What is being asked: Every line of the material below should be repeated exactly.
## Begin
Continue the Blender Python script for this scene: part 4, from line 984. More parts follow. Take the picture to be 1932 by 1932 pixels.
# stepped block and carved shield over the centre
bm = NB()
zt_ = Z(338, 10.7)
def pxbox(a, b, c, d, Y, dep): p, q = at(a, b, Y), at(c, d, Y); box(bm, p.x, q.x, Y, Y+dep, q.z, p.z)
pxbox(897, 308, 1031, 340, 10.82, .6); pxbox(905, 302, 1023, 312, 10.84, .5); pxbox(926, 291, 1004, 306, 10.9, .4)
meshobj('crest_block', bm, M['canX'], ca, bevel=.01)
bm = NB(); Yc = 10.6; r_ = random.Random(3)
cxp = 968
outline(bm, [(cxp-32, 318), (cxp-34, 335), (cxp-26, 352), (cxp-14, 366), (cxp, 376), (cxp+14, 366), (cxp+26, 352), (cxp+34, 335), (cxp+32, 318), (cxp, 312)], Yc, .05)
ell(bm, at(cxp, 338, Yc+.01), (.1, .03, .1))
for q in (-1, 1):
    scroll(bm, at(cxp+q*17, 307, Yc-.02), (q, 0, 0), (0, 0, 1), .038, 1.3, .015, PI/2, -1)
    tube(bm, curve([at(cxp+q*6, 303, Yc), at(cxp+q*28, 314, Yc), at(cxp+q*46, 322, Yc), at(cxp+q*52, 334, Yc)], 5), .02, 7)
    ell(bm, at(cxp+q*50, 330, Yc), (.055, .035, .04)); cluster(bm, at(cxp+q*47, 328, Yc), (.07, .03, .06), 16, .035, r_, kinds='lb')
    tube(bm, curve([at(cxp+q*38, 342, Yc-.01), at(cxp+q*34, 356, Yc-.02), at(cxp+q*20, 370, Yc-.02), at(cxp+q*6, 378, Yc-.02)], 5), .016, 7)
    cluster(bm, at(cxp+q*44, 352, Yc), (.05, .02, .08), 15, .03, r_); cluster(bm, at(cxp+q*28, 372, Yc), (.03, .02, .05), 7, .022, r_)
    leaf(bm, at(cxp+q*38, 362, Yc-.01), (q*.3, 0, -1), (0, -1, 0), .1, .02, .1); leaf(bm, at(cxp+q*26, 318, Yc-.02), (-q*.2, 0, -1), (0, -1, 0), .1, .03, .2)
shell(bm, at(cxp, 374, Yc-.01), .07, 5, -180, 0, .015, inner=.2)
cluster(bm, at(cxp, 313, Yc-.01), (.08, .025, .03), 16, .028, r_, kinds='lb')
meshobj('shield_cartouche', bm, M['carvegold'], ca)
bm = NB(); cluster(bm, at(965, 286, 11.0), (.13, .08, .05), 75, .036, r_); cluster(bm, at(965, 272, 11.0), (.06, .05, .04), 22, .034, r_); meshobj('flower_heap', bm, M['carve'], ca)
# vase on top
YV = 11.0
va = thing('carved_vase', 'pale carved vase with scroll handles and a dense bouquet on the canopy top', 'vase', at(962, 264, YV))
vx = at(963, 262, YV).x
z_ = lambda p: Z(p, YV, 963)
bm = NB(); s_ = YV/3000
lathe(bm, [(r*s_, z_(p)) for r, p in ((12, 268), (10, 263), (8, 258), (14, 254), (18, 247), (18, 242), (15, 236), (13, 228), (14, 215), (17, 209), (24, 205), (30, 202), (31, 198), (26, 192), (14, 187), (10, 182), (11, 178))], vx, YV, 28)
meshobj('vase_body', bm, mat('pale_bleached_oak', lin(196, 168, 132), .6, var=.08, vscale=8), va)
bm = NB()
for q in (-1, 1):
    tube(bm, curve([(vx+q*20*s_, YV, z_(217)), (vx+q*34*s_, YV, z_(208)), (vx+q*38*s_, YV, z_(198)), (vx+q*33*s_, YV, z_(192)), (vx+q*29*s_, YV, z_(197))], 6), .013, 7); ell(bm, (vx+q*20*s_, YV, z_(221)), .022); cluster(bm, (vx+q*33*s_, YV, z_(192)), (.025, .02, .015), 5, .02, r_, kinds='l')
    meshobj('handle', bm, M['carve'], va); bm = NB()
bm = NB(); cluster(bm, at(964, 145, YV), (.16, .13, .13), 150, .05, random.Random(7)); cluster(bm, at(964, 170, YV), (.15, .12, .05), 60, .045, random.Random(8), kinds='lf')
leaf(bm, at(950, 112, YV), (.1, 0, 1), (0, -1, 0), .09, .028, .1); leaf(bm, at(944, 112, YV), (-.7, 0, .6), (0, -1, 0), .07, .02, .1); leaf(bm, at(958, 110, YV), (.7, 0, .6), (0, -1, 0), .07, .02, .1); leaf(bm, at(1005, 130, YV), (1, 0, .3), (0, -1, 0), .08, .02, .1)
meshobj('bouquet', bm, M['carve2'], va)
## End
Exercise answer:
Continue the Blender Python script for this scene: part 4, from line 984. More parts follow. Take the picture to be 1932 by 1932 pixels.
# stepped block and carved shield over the centre
bm = NB()
zt_ = Z(338, 10.7)
def pxbox(a, b, c, d, Y, dep): p, q = at(a, b, Y), at(c, d, Y); box(bm, p.x, q.x, Y, Y+dep, q.z, p.z)
pxbox(897, 308, 1031, 340, 10.82, .6); pxbox(905, 302, 1023, 312, 10.84, .5); pxbox(926, 291, 1004, 306, 10.9, .4)
meshobj('crest_block', bm, M['canX'], ca, bevel=.01)
bm = NB(); Yc = 10.6; r_ = random.Random(3)
cxp = 968
outline(bm, [(cxp-32, 318), (cxp-34, 335), (cxp-26, 352), (cxp-14, 366), (cxp, 376), (cxp+14, 366), (cxp+26, 352), (cxp+34, 335), (cxp+32, 318), (cxp, 312)], Yc, .05)
ell(bm, at(cxp, 338, Yc+.01), (.1, .03, .1))
for q in (-1, 1):
    scroll(bm, at(cxp+q*17, 307, Yc-.02), (q, 0, 0), (0, 0, 1), .038, 1.3, .015, PI/2, -1)
    tube(bm, curve([at(cxp+q*6, 303, Yc), at(cxp+q*28, 314, Yc), at(cxp+q*46, 322, Yc), at(cxp+q*52, 334, Yc)], 5), .02, 7)
    ell(bm, at(cxp+q*50, 330, Yc), (.055, .035, .04)); cluster(bm, at(cxp+q*47, 328, Yc), (.07, .03, .06), 16, .035, r_, kinds='lb')
    tube(bm, curve([at(cxp+q*38, 342, Yc-.01), at(cxp+q*34, 356, Yc-.02), at(cxp+q*20, 370, Yc-.02), at(cxp+q*6, 378, Yc-.02)], 5), .016, 7)
    cluster(bm, at(cxp+q*44, 352, Yc), (.05, .02, .08), 15, .03, r_); cluster(bm, at(cxp+q*28, 372, Yc), (.03, .02, .05), 7, .022, r_)
    leaf(bm, at(cxp+q*38, 362, Yc-.01), (q*.3, 0, -1), (0, -1, 0), .1, .02, .1); leaf(bm, at(cxp+q*26, 318, Yc-.02), (-q*.2, 0, -1), (0, -1, 0), .1, .03, .2)
shell(bm, at(cxp, 374, Yc-.01), .07, 5, -180, 0, .015, inner=.2)
cluster(bm, at(cxp, 313, Yc-.01), (.08, .025, .03), 16, .028, r_, kinds='lb')
meshobj('shield_cartouche', bm, M['carvegold'], ca)
bm = NB(); cluster(bm, at(965, 286, 11.0), (.13, .08, .05), 75, .036, r_); cluster(bm, at(965, 272, 11.0), (.06, .05, .04), 22, .034, r_); meshobj('flower_heap', bm, M['carve'], ca)
# vase on top
YV = 11.0
va = thing('carved_vase', 'pale carved vase with scroll handles and a dense bouquet on the canopy top', 'vase', at(962, 264, YV))
vx = at(963, 262, YV).x
z_ = lambda p: Z(p, YV, 963)
bm = NB(); s_ = YV/3000
lathe(bm, [(r*s_, z_(p)) for r, p in ((12, 268), (10, 263), (8, 258), (14, 254), (18, 247), (18, 242), (15, 236), (13, 228), (14, 215), (17, 209), (24, 205), (30, 202), (31, 198), (26, 192), (14, 187), (10, 182), (11, 178))], vx, YV, 28)
meshobj('vase_body', bm, mat('pale_bleached_oak', lin(196, 168, 132), .6, var=.08, vscale=8), va)
bm = NB()
for q in (-1, 1):
    tube(bm, curve([(vx+q*20*s_, YV, z_(217)), (vx+q*34*s_, YV, z_(208)), (vx+q*38*s_, YV, z_(198)), (vx+q*33*s_, YV, z_(192)), (vx+q*29*s_, YV, z_(197))], 6), .013, 7); ell(bm, (vx+q*20*s_, YV, z_(221)), .022); cluster(bm, (vx+q*33*s_, YV, z_(192)), (.025, .02, .015), 5, .02, r_, kinds='l')
    meshobj('handle', bm, M['carve'], va); bm = NB()
bm = NB(); cluster(bm, at(964, 145, YV), (.16, .13, .13), 150, .05, random.Random(7)); cluster(bm, at(964, 170, YV), (.15, .12, .05), 60, .045, random.Random(8), kinds='lf')
leaf(bm, at(950, 112, YV), (.1, 0, 1), (0, -1, 0), .09, .028, .1); leaf(bm, at(944, 112, YV), (-.7, 0, .6), (0, -1, 0), .07, .02, .1); leaf(bm, at(958, 110, YV), (.7, 0, .6), (0, -1, 0), .07, .02, .1); leaf(bm, at(1005, 130, YV), (1, 0, .3), (0, -1, 0), .08, .02, .1)
meshobj('bouquet', bm, M['carve2'], va)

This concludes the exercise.